Saturday, August 18, 2012
Patrik Age 1.5
Searching for a streaming movie the other night this movie flitted through the suggestion box for my wife. A Swedish movie about a gay couple that seeks to adopt a baby it had received good reviews, and I consented as I often do when she has charge of the netflix, " Sure, whatever you want." To be honest it is well known that outside of Netflix between sports and politics I usually control the remote so this is certainly the least I can do.
The movie is a Swedish film which is much as I described. We have two men, married in Sweden who wish to adopt. We have Goran, a young physician who is gentle and tries to see the good in everything, and we have Swen a man a bit older, a man previously married to a woman with a teenage daughter. At the adoption agency they are told international adoptions will not work as most countries will not allow their children to live be placed with a gay couple. Wishing to adopt a Swedish child, or any child, although funnily they resolve not a child from Denmark, they depart with high hopes.
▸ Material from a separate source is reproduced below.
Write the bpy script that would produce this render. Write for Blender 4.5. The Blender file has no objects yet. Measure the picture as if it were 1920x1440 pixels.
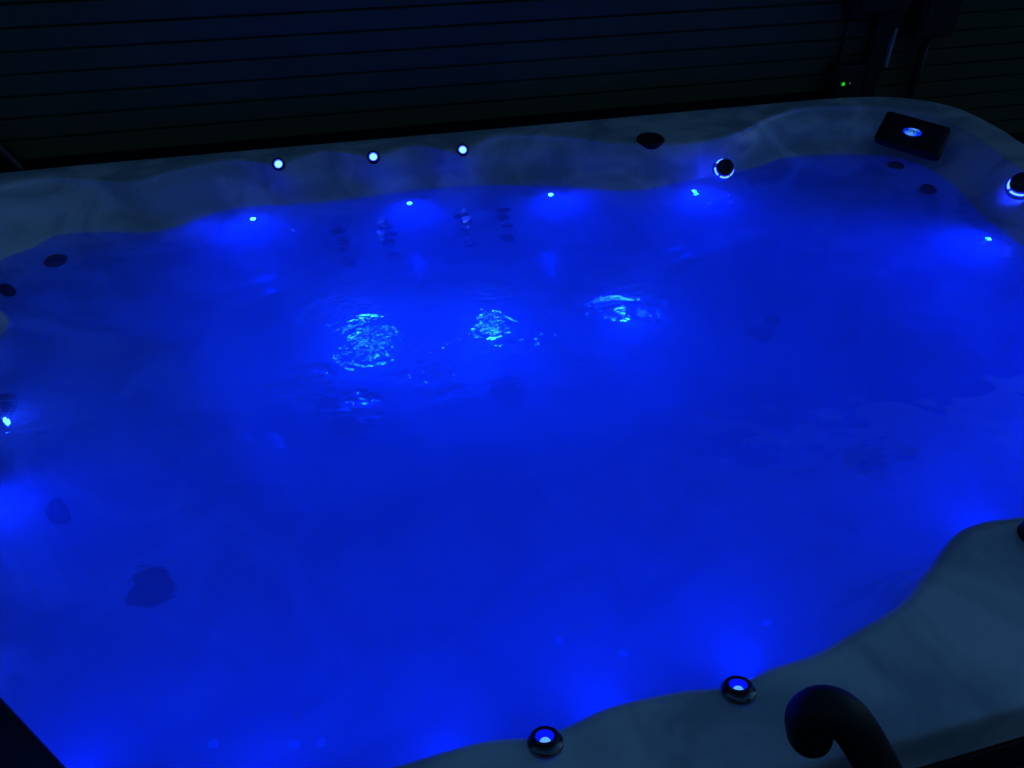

Their home is ready, the nursery is prepared, with baby monitors and all when a call on a Friday afternoon comes stating that a child will be brought to them that afternoon, an emergency placement, and that they can meet the following week to move forward with the formal paperwork. Coincidentally a sullen teenager appears on the doorstep soon after and after some confusion as to who he is and why he is their it is soon discovered that the Patrick Aged 1.5 they are expecting is actually Patrik, a troublesome orphan age 15. To make matters worse Patrik on finding his potential guardians are gay starts spitting out homophobic rants.
From there one can pretty much assume the plot of the movie and what transpires. It is actually quite well done. If the characters were a black couple and a white racist teenager it would be interesting and with this diversity of the teenager and the gay parents it works well as well. The movie works. Some of the male kissing is a little squirmy for me but that is my issue not the movie's.
In the end the movie shows that family is about connection and caring. The rest is all negotiable. My wife loved the movie and I must admit I looked over the top of my book quite a bit as well.